A child of pianist Burton Greene's 1989 band Klezmokum, the group Klez-Edge does more than blend traditional Jewish, Eastern European folk and improvised musics; it also equalizes them in terms that are spiritual, joyful, plaintive, humorous and political. The latter two characteristics are most effectively displayed in the titles of several songs and within the riotously amusing parody "Have Another NaGila Monster."

The structure of the band strongly influences an approach for hearing new sound mixtures. The tuba is an exhilarating bass component of the rhythm section that also includes a standard drum set, while the piano, clarinet and vocalist exchange places constantly as the main voices of the group. They each float organically through the other's substantial transparencies. When one voice moves ahead, it is to claim its own aural space, subsequently give entrance to another, and then become silent. The cadences are key to recognizing the nature of the musical material being explored.

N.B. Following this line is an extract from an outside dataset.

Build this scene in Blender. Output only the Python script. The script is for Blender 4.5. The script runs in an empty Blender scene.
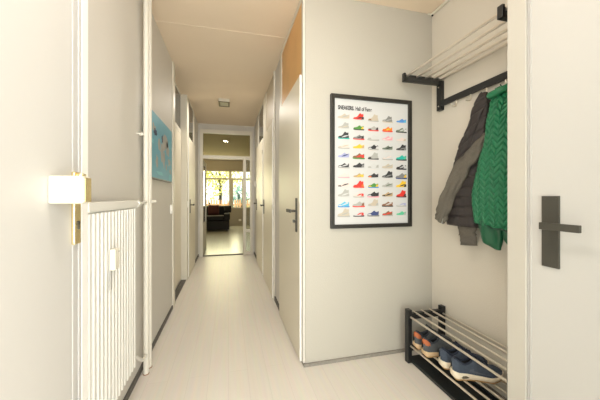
import bpy, bmesh, math, random
from mathutils import Vector, noise, Matrix
random.seed(7)
PI = math.pi
scn = bpy.context.scene
C = scn.collection

# ------------------------------------------------------------------ materials
def mat(name, col, rough=.5, metal=0., var=0., vscale=6., bump=0., bscale=80., spec=.5, sheen=0., coat=0.):
    m = bpy.data.materials.new(name); m.use_nodes = True
    nt = m.node_tree; b = nt.nodes['Principled BSDF']
    b.inputs['Base Color'].default_value = (*col, 1)
    b.inputs['Roughness'].default_value = rough
    b.inputs['Metallic'].default_value = metal
    b.inputs['Specular IOR Level'].default_value = spec
    if sheen: b.inputs['Sheen Weight'].default_value = sheen
    if coat: b.inputs['Coat Weight'].default_value = coat; b.inputs['Coat Roughness'].default_value = .15
    if var or bump:
        tc = nt.nodes.new('ShaderNodeTexCoord')
    if var:
        n = nt.nodes.new('ShaderNodeTexNoise'); n.inputs['Scale'].default_value = vscale; n.inputs['Detail'].default_value = 5
        nt.links.new(tc.outputs['Object'], n.inputs['Vector'])
        mx = nt.nodes.new('ShaderNodeMix'); mx.data_type = 'RGBA'
        mx.inputs['A'].default_value = (*[c*(1-var) for c in col], 1)
        mx.inputs['B'].default_value = (*[min(1, c*(1+var)) for c in col], 1)
        nt.links.new(n.outputs['Fac'], mx.inputs['Factor']); nt.links.new(mx.outputs['Result'], b.inputs['Base Color'])
    if bump:
        n = nt.nodes.new('ShaderNodeTexNoise'); n.inputs['Scale'].default_value = bscale; n.inputs['Detail'].default_value = 4
        nt.links.new(tc.outputs['Object'], n.inputs['Vector'])
        bp = nt.nodes.new('ShaderNodeBump'); bp.inputs['Strength'].default_value = bump; bp.inputs['Distance'].default_value = .004
        nt.links.new(n.outputs['Fac'], bp.inputs['Height']); nt.links.new(bp.outputs['Normal'], b.inputs['Normal'])
    return m

def floor_mat(name, col, seam, rough):
    m = bpy.data.materials.new(name); m.use_nodes = True
    nt = m.node_tree; b = nt.nodes['Principled BSDF']
    b.inputs['Roughness'].default_value = rough
    b.inputs['Specular IOR Level'].default_value = .3
    tc = nt.nodes.new('ShaderNodeTexCoord')
    mp = nt.nodes.new('ShaderNodeMapping'); mp.inputs['Rotation'].default_value = (0, 0, PI/2)
    nt.links.new(tc.outputs['Object'], mp.inputs['Vector'])
    br = nt.nodes.new('ShaderNodeTexBrick')
    br.inputs['Scale'].default_value = 1; br.inputs['Brick Width'].default_value = 1.3; br.inputs['Row Height'].default_value = .125
    br.inputs['Mortar Size'].default_value = .0012; br.inputs['Mortar Smooth'].default_value = .3; br.inputs['Bias'].default_value = 0
    br.inputs['Color1'].default_value = (*col, 1); br.inputs['Color2'].default_value = (*[c*.975 for c in col], 1)
    br.inputs['Mortar'].default_value = (*seam, 1)
    nt.links.new(mp.outputs['Vector'], br.inputs['Vector'])
    wn = nt.nodes.new('ShaderNodeTexNoise'); wn.inputs['Scale'].default_value = 3
    mp2 = nt.nodes.new('ShaderNodeMapping'); mp2.inputs['Scale'].default_value = (14, .8, 1)
    nt.links.new(tc.outputs['Object'], mp2.inputs['Vector']); nt.links.new(mp2.outputs['Vector'], wn.inputs['Vector'])
    mx = nt.nodes.new('ShaderNodeMix'); mx.data_type = 'RGBA'; mx.blend_type = 'MULTIPLY'; mx.inputs['Factor'].default_value = .12
    nt.links.new(br.outputs['Color'], mx.inputs['A']); nt.links.new(wn.outputs['Color'], mx.inputs['B'])
    nt.links.new(mx.outputs['Result'], b.inputs['Base Color'])
    bp = nt.nodes.new('ShaderNodeBump'); bp.inputs['Strength'].default_value = .15; bp.inputs['Distance'].default_value = .001; bp.invert = True
    nt.links.new(br.outputs['Fac'], bp.inputs['Height']); nt.links.new(bp.outputs['Normal'], b.inputs['Normal'])
    return m

def glass_mat(name, tint=(1, 1, 1), rough=0.0):
    m = bpy.data.materials.new(name); m.use_nodes = True
    nt = m.node_tree; nt.nodes.clear()
    o = nt.nodes.new('ShaderNodeOutputMaterial'); mx = nt.nodes.new('ShaderNodeMixShader')
    t = nt.nodes.new('ShaderNodeBsdfTransparent'); t.inputs['Color'].default_value = (*tint, 1)
    g = nt.nodes.new('ShaderNodeBsdfGlossy'); g.inputs['Roughness'].default_value = rough
    fr = nt.nodes.new('ShaderNodeFresnel'); fr.inputs['IOR'].default_value = 1.45
    nt.links.new(fr.outputs['Fac'], mx.inputs['Fac']); nt.links.new(t.outputs[0], mx.inputs[1]); nt.links.new(g.outputs[0], mx.inputs[2])
    nt.links.new(mx.outputs[0], o.inputs['Surface'])
    return m

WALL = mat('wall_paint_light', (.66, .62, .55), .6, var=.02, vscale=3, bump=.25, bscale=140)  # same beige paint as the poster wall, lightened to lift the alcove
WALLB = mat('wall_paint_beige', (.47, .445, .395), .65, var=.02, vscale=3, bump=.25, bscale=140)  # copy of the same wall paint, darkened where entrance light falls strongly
WALLG = mat('wall_paint_grey', (.64, .615, .57), .6, var=.02, vscale=3, bump=.3, bscale=140)
CEIL = mat('ceiling_paint', (.82, .69, .54), .85, bump=.2, bscale=60)
WHITE = mat('white_gloss_paint', (.71, .67, .58), .42, bump=.08, bscale=20)
BRIGHT = mat('bright_white_enamel', (.90, .89, .86), .3)  # white fittings; also light painted onto door edges and the closing strip
DOORP = mat('door_paint_cream', (.76, .71, .59), .45, bump=.05, bscale=30)
DOORG = mat('door_paint_grey', (.60, .59, .57), .5, var=.01)
DOORW = mat('door_paint_white', (.55, .54, .53), .5, bump=.05, bscale=30)
FLOOR = floor_mat('painted_floor_boards', (.78, .735, .68), (.68, .635, .575), .36)
FLOOR2 = floor_mat('living_floor_boards', (.46, .46, .42), (.35, .34, .31), .25)
BASE = mat('dark_skirting', (.10, .093, .085), .6, var=.3, vscale=30)
BASEG = mat('worn_grey_skirting', (.26, .24, .21), .7, var=.35, vscale=40)
BLACK = mat('black_lacquer', (.012, .013, .014), .35, bump=.05, bscale=200)
BLACKW = mat('black_stained_wood', (.02, .018, .015), .4, bump=.2, bscale=60)
IRON = mat('dark_iron', (.060, .056, .046), .5, metal=.1, bump=.1, bscale=300)
NICKEL = mat('satin_nickel', (.72, .68, .6), .28, metal=1.)
TUBE = mat('pale_steel_tube', (.74, .68, .59), .28, metal=.85)
BRASS = mat('pale_brass', (.80, .66, .36), .22, metal=.85)
BRASSL = mat('pale_anodised_metal', (.88, .85, .72), .28, metal=.3)  # knob's brass with its overexposed brightness put into the colour
RAD = mat('radiator_enamel', (.73, .72, .68), .38)
PLAST = mat('cream_plastic', (.82, .78, .68), .4)
RUST = mat('rust_stain', (.30, .14, .06), .8, var=.3, vscale=60)
GLOWPANE = mat('amber_frosted_pane', (.72, .40, .13), .35, var=.35, vscale=1.8)  # orange glow seen through the glass, put into an opaque pane's colour
DARKP = mat('dark_transom_pane', (.055, .052, .045), .12)  # darkness of the rooms behind the glass is put into the base colour
PANEL = mat('cream_transom_panel', (.58, .50, .38), .5)
GLASS = glass_mat('clear_glass', (.93, .95, .92))
TGLASS = glass_mat('transom_glass', (.62, .62, .55), .02)
PAPER = mat('poster_paper', (.60, .60, .61), .45)
INK = mat('poster_ink', (.04, .04, .045), .6)

# ------------------------------------------------------------------ mesh builder
class MB:
    def __init__(s): s.v = []; s.f = []; s.m = []
    def add(s, vs, fs, mi=0):
        o = len(s.v); s.v += [tuple(p) for p in vs]
        for f in fs: s.f.append([i+o for i in f]); s.m.append(mi)
        return s
    def box(s, x0, x1, y0, y1, z0, z1, mi=0):
        vs = [(x, y, z) for x in (x0, x1) for y in (y0, y1) for z in (z0, z1)]
        return s.add(vs, [(0, 1, 3, 2), (4, 6, 7, 5), (0, 4, 5, 1), (2, 3, 7, 6), (0, 2, 6, 4), (1, 5, 7, 3)], mi)
    def tube(s, pts, r, n=12, mi=0, cap=True):
        pts = [Vector(p) for p in pts]; rs = r if isinstance(r, (list, tuple)) else [r]*len(pts)
        vs = []; fs = []; up = None
        for i, p in enumerate(pts):
            a = pts[max(0, i-1)]; b = pts[min(len(pts)-1, i+1)]; t = (b-a).normalized()
            if up is None: up = Vector((0, 0, 1)) if abs(t.z) < .9 else Vector((0, 1, 0))
            u = t.cross(up).normalized(); w = u.cross(t).normalized(); up = w
            for k in range(n):
                an = 2*PI*k/n; vs.append(p + (u*math.cos(an) + w*math.sin(an))*rs[i])
        for i in range(len(pts)-1):
            for k in range(n):
                k2 = (k+1) % n
                fs.append((i*n+k, i*n+k2, (i+1)*n+k2, (i+1)*n+k))
        if cap: fs.append(tuple(range(n))[::-1]); fs.append(tuple((len(pts)-1)*n+k for k in range(n)))
        return s.add(vs, fs, mi)
    def grid(s, rows, closed=True, cap=True, mi=0):
        n = len(rows[0]); vs = [p for r in rows for p in r]; fs = []
        for i in range(len(rows)-1):
            for k in range(n if closed else n-1):
                k2 = (k+1) % n
                fs.append((i*n+k, i*n+k2, (i+1)*n+k2, (i+1)*n+k))
        if cap: fs.append(tuple(range(n))[::-1]); fs.append(tuple((len(rows)-1)*n+k for k in range(n)))
        return s.add(vs, fs, mi)
    def prism(s, poly, fn, d0, d1, mi=0):
        n = len(poly); vs = [fn(p, d0) for p in poly] + [fn(p, d1) for p in poly]
        fs = [tuple(range(n))[::-1], tuple(range(n, 2*n))] + [(k, (k+1) % n, n+(k+1) % n, n+k) for k in range(n)]
        return s.add(vs, fs, mi)
    def build(s, name, mats, parent=None, org=(0, 0, 0), bevel=0, smooth=False, angle=40, seg=2):
        me = bpy.data.meshes.new(name)
        ox, oy, oz = org
        me.from_pydata([(x-ox, y-oy, z-oz) for x, y, z in s.v], [], s.f)
        if not isinstance(mats, (list, tuple)): mats = [mats]
        for m in mats: me.materials.append(m)
        for p, mi in zip(me.polygons, s.m): p.material_index = mi
        bm = bmesh.new(); bm.from_mesh(me); bmesh.ops.recalc_face_normals(bm, faces=bm.faces); bm.to_mesh(me); bm.free()
        if smooth:
            me.shade_smooth(); me.set_sharp_from_angle(angle=math.radians(angle))
        o = bpy.data.objects.new(name, me); C.objects.link(o)
        if parent: o.parent = parent
        if bevel:
            b = o.modifiers.new('bevel', 'BEVEL'); b.width = bevel; b.segments = seg; b.limit_method = 'ANGLE'
        return o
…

Greene has composed or arranged all of the pieces with the exception of "Bagdad" (Perry Robinson) and "Prelude in D Minor for Andrzej" (Marek Balata). The transitions and main themes that Greene marks with the piano are stunning guideposts for absorbing the vocal and clarinet lines. His ability to move from charged chords, to minor keys, to dissonance, to playing music-box-like phrases—or merely suggest what will follow, then return to the theme—is downright arresting. An old-world cultural angst can be felt in the timing of every gesture, in every song, no matter the gentle twist that has been applied to the traditional thematic concept, as on "Odessa on the Hudson."

Tenor Balata uses his voice more as an instrument than to sing exclusively. In the opening "Mindrele," the syllabic content indicates a patent connection to Jewish singing, as its pattern lilts from one phrase to the next in a tone that is specific to the music. Balata carries this coloration generally through his scatting, departing from it most prominently in "Odessa on the Hudson," "Funk Tashlikh" and "Moldavian Blues."

Perry Robinson releases all inhibition on his clarinet to metamorphose into a soprano voice, wailing against or harmonizing with Balata or Greene. Robinson can also direct the progress of the musical line, pulling the tuba or piano with him—gloriously—as he does in "Ancestral Folk Song."

Drummer Robert Haliffi is completely comfortable in a jazz groove as he marches forward in "Funk Tashlikh" and "Moldavian Blues," yet he often accompanies synchronously and stroke-for-stroke with Greene, tubaist Larry Fishkind and Robinson when the traditional Jewish thematic material is the focus.

This music is a densely comprehensive expression of a belief in peace and blessings. Greene's bold statements are not growing any less iconoclastic, just more powerful.